First, focus on the user.

If you can point to clear value being created for real users, it’s easier to defend the idea. Of course you need to find a way for your business to recapture some of that value, but the first step is to show the value.

Second, suspend judgment.

Whenever I’m about to shoot down an idea I remind myself of Google Streetview, or Nike+, or iTunes, and ask myself if those ideas would have failed my framework, too. Be a bit humble to the opportunity! Of course, we can’t invest in every harebrained idea, so a good way to reduce risk is to test ideas. Create simple, cheap experiments to determine if there is any mileage in a radical idea.

Finally, become more comfortable with lateral thinking.

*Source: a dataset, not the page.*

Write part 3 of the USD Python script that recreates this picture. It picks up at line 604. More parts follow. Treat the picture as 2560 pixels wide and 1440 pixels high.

Our brains are wired to tune out lots of stimuli and inputs, because our survival depends on it. We are masters of pattern recognition, and of assigning order to the world.  By inclination and training, strategists are likely to have highly developed skills in this pattern recognition, augmented by logic and reason. But inductive and deductive logic are not the only ways to think! Embracing lateral thinking will allow you to be more open to new ideas, and to see the world as it could be, rather than the way it is.